[START]

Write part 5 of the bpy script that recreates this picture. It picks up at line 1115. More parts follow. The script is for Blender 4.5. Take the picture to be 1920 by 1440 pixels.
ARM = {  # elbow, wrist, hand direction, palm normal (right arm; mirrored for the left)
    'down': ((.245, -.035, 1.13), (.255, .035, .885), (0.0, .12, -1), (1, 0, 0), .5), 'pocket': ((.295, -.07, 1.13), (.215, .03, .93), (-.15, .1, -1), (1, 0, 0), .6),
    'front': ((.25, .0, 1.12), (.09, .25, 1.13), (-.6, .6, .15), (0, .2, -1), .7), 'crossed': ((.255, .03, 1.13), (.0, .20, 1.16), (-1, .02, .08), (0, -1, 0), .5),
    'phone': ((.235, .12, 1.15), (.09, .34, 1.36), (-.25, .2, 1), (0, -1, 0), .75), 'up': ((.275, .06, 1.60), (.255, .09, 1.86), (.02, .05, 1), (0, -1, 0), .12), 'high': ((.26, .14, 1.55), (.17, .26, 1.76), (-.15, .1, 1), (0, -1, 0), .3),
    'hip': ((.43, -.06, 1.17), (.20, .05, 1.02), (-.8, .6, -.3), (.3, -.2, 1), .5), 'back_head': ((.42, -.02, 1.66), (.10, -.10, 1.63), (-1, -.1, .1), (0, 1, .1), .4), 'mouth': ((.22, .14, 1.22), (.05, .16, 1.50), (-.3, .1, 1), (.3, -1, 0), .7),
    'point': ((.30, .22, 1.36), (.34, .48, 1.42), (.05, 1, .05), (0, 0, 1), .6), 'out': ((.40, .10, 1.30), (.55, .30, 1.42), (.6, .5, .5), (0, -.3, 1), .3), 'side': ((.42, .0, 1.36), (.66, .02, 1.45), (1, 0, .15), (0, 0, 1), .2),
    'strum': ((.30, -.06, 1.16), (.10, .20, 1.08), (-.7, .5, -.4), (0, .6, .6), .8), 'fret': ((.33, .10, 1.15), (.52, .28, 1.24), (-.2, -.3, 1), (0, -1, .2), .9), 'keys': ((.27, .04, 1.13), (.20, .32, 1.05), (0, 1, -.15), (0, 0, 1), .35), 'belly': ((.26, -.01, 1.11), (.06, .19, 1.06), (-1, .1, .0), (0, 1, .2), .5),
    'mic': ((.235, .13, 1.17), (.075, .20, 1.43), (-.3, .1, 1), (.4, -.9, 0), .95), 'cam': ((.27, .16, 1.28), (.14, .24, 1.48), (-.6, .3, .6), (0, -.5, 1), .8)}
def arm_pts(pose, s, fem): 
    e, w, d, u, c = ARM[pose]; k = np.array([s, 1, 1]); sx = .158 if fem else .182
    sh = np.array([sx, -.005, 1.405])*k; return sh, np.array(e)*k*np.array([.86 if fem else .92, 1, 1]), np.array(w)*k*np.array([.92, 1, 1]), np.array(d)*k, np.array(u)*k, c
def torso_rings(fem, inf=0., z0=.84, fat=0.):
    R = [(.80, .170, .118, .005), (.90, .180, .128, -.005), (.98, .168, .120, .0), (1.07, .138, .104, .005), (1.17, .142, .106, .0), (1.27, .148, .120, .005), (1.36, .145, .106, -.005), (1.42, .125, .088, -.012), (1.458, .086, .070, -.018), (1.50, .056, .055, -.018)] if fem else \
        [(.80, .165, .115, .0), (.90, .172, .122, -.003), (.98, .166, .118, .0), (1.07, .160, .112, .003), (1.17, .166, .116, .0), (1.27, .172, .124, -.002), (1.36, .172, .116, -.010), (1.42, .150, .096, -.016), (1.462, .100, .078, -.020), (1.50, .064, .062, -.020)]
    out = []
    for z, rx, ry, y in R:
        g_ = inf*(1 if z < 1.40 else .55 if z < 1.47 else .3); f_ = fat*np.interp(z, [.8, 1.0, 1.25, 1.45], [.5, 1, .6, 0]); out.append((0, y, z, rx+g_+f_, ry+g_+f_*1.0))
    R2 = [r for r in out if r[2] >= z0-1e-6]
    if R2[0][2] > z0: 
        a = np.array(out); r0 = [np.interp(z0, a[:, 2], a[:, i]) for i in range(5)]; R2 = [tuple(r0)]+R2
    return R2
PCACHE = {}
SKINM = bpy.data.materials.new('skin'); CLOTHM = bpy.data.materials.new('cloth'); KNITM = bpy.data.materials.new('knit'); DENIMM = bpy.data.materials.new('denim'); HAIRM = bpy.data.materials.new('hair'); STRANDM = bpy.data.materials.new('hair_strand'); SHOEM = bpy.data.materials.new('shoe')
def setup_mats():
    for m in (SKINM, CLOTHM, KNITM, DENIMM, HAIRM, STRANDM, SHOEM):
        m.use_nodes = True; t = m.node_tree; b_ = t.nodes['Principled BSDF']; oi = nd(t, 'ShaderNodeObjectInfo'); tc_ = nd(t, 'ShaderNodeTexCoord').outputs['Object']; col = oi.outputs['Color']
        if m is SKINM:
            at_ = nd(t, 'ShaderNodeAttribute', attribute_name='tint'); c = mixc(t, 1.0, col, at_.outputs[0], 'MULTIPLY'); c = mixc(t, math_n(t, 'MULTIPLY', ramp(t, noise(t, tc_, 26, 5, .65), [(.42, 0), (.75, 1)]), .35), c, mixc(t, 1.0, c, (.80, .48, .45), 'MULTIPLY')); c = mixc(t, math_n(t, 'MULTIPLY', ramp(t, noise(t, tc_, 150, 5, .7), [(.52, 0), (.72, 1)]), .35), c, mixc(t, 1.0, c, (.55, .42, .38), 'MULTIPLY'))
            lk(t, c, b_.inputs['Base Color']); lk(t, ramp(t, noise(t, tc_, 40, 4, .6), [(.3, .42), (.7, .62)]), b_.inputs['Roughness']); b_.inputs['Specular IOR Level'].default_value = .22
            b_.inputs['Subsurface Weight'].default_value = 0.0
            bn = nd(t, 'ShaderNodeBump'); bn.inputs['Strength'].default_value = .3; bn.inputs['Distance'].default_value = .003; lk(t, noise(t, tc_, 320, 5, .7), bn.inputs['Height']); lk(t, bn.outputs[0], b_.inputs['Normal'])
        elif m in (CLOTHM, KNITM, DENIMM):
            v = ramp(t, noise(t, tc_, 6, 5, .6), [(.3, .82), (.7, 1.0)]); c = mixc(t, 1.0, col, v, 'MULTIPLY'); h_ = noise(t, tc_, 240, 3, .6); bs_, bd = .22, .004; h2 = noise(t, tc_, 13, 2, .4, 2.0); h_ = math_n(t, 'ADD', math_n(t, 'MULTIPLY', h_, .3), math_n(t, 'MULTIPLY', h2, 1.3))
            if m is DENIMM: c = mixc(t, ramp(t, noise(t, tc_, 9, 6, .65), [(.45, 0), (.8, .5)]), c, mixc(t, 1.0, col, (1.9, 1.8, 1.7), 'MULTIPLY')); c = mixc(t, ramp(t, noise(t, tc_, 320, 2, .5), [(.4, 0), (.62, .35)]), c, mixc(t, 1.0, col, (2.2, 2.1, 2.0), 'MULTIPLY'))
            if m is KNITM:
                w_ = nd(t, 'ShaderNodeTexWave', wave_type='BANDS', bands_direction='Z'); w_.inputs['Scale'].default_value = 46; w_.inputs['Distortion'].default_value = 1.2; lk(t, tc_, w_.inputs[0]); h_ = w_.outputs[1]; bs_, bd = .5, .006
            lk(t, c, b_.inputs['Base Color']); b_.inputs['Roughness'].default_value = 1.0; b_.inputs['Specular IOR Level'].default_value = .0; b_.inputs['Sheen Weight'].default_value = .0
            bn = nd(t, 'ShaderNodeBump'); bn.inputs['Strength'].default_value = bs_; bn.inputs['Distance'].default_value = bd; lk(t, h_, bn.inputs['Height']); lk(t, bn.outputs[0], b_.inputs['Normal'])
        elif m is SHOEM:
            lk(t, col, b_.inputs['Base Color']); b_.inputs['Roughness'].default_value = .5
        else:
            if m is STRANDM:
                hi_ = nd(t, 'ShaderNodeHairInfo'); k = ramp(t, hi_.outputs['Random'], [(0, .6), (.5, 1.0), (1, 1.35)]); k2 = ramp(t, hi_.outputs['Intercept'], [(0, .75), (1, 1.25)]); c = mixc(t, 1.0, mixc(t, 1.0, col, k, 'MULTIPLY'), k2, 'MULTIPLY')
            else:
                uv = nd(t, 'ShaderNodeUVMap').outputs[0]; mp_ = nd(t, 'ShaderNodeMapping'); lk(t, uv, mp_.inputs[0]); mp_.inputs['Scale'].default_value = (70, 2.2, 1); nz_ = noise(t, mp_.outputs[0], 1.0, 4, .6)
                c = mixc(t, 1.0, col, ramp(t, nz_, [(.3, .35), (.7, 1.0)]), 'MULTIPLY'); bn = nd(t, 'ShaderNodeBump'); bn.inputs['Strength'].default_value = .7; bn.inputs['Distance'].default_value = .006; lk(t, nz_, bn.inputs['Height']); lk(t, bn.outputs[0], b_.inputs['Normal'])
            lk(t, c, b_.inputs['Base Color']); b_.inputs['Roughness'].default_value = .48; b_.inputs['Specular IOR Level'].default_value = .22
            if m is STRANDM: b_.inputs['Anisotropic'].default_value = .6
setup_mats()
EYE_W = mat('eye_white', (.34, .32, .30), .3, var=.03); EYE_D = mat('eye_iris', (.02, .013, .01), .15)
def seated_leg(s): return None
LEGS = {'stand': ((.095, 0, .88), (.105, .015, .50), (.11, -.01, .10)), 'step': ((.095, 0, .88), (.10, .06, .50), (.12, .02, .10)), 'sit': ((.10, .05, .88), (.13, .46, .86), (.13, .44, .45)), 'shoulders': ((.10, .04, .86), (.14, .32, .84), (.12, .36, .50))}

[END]
[START]

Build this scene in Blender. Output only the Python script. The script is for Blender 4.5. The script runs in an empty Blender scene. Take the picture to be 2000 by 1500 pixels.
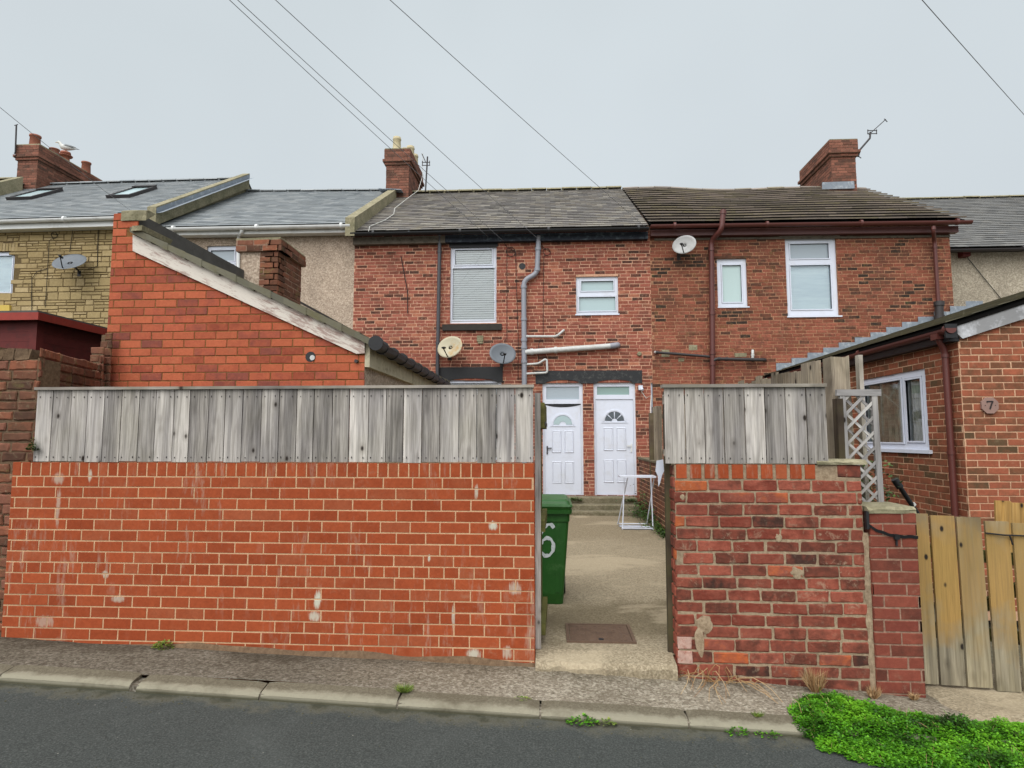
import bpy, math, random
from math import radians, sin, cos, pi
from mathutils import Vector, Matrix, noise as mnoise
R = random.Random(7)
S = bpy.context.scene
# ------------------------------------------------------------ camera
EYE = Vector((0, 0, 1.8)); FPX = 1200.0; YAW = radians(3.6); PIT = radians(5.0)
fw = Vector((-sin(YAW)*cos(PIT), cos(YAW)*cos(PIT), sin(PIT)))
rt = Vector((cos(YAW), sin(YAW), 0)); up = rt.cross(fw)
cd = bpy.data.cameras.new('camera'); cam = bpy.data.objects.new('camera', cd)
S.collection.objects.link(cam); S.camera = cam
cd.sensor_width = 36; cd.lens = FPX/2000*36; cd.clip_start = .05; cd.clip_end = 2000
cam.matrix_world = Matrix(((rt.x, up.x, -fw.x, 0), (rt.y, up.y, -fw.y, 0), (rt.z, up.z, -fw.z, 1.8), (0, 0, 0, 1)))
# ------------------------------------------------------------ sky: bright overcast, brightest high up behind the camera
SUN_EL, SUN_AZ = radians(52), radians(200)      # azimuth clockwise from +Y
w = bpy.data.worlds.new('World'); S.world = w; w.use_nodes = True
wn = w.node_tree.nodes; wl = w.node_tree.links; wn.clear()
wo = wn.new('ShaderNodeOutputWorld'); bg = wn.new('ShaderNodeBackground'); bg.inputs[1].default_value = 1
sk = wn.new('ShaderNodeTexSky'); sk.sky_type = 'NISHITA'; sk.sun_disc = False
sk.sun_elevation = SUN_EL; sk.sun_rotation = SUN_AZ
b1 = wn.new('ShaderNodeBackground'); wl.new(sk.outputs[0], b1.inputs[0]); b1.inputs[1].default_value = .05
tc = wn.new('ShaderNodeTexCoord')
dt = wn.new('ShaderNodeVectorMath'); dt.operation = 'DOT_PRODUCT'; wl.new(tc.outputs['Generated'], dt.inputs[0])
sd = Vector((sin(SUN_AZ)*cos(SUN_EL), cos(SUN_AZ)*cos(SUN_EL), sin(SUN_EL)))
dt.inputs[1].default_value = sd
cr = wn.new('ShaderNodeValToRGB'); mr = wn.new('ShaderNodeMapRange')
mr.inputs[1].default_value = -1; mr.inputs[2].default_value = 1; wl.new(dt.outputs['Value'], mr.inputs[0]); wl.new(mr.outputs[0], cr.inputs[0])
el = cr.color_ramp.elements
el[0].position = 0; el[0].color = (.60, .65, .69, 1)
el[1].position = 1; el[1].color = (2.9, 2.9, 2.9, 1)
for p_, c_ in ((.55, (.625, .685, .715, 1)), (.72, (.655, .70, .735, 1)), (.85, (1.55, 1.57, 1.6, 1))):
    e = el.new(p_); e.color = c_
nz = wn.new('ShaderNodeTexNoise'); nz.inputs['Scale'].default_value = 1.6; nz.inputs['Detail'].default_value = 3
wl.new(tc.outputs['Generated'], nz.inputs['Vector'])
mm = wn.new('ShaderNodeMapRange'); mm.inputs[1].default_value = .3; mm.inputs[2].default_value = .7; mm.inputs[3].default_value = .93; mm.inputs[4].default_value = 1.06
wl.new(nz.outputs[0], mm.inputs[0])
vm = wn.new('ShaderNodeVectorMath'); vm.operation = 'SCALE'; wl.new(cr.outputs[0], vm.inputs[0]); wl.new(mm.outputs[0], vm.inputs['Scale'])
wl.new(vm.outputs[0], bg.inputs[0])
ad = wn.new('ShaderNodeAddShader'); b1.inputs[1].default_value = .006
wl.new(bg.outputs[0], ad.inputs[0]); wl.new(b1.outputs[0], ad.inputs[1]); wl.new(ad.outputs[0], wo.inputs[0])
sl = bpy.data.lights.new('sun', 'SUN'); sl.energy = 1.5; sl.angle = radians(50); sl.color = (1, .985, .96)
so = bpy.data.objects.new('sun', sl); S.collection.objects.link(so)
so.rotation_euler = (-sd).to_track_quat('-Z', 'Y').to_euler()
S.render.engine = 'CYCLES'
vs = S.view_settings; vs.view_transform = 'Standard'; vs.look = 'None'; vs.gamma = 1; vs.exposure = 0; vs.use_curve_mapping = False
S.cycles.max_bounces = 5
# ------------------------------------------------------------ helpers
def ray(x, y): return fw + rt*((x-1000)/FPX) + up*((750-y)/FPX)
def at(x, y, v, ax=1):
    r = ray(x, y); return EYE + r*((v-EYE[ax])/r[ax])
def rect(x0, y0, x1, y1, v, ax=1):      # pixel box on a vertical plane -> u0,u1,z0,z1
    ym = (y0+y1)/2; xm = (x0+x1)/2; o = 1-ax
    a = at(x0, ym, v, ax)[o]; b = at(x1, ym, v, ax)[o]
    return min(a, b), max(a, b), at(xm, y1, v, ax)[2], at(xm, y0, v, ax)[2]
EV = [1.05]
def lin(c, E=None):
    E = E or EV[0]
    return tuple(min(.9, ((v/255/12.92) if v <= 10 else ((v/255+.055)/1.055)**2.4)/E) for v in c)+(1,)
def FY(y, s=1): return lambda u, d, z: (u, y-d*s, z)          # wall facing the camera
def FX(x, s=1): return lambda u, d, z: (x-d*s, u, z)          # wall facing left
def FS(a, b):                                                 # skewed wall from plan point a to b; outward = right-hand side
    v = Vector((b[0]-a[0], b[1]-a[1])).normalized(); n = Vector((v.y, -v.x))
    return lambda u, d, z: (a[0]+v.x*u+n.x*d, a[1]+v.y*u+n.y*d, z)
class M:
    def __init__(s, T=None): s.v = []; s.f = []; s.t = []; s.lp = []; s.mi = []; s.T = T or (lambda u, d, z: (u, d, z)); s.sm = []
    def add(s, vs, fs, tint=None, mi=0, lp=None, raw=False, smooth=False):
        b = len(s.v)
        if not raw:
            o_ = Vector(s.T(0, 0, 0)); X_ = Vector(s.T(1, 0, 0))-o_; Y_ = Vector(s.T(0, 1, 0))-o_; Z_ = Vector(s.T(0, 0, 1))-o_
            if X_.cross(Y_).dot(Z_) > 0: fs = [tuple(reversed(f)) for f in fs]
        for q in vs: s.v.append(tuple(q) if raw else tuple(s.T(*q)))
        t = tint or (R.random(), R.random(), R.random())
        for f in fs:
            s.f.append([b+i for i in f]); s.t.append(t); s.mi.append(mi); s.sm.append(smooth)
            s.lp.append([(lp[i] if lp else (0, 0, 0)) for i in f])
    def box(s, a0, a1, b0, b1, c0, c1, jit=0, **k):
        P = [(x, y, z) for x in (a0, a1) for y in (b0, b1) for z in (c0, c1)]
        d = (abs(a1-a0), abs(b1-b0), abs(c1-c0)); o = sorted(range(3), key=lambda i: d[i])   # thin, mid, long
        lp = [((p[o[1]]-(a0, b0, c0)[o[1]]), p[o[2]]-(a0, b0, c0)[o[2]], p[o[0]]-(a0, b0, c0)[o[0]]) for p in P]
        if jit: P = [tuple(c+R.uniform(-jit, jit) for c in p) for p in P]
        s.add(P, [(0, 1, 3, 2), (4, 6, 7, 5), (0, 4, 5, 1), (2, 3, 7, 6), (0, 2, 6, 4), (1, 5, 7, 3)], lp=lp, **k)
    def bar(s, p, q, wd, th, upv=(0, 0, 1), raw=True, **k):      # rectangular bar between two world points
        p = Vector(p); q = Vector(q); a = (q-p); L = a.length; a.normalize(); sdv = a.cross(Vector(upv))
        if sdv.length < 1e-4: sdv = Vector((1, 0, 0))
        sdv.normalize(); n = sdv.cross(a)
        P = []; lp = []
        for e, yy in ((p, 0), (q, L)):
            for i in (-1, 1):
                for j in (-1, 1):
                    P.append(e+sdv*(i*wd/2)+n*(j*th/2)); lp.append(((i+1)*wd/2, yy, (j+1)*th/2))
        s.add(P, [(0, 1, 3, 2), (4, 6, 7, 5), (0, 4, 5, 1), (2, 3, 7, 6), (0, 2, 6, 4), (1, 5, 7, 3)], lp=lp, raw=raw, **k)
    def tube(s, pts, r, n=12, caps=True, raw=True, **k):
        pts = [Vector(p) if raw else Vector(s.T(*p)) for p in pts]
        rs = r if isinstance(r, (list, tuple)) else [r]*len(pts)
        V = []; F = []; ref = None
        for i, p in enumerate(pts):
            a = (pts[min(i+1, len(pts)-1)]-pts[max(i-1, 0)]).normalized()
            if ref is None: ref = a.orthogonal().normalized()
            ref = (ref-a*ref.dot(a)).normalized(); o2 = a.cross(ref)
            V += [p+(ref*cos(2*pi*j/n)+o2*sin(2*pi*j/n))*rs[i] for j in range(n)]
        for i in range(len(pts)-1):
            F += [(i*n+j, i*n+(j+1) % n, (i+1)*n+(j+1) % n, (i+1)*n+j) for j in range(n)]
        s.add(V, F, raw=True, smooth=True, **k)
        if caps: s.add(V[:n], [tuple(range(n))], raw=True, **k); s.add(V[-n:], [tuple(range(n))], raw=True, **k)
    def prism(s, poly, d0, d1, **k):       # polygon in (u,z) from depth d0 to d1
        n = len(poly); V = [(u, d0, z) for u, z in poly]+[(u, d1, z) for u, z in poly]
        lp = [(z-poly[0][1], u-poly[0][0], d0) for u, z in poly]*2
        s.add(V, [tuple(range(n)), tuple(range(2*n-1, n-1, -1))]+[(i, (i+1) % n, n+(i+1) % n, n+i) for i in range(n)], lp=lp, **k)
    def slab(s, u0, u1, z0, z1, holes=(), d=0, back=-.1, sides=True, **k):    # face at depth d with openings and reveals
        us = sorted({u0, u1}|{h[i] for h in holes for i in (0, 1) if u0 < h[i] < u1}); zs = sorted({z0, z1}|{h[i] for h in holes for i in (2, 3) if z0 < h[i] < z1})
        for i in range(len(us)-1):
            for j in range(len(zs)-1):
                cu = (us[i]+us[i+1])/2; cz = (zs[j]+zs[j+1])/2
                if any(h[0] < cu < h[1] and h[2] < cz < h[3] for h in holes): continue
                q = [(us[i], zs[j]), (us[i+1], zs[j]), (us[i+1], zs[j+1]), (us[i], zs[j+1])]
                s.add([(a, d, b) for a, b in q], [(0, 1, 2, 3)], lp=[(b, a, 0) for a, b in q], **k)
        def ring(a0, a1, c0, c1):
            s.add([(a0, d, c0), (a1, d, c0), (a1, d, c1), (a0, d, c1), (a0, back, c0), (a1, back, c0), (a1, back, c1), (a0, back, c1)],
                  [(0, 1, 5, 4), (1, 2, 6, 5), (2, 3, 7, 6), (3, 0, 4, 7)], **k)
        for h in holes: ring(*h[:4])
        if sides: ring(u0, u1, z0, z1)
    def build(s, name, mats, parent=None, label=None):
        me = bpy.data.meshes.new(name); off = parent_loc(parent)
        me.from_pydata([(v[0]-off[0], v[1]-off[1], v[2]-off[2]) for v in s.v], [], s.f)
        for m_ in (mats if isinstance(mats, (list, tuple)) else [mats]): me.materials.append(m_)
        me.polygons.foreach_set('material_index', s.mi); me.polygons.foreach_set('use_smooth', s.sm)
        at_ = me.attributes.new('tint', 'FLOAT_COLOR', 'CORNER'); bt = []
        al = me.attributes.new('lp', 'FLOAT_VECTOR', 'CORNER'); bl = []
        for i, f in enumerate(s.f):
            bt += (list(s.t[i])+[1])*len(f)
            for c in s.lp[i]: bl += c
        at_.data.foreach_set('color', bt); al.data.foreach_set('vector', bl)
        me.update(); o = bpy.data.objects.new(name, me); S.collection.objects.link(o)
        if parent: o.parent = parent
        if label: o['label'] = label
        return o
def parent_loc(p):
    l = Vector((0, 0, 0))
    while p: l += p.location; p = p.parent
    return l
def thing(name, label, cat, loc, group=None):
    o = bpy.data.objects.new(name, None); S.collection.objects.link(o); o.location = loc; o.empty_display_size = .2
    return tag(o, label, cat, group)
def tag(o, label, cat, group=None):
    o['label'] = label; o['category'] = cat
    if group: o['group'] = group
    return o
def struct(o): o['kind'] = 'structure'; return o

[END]

Lines containing the word "scene" are to be tallied; report only the total.

* _FULL ANSWER_: 2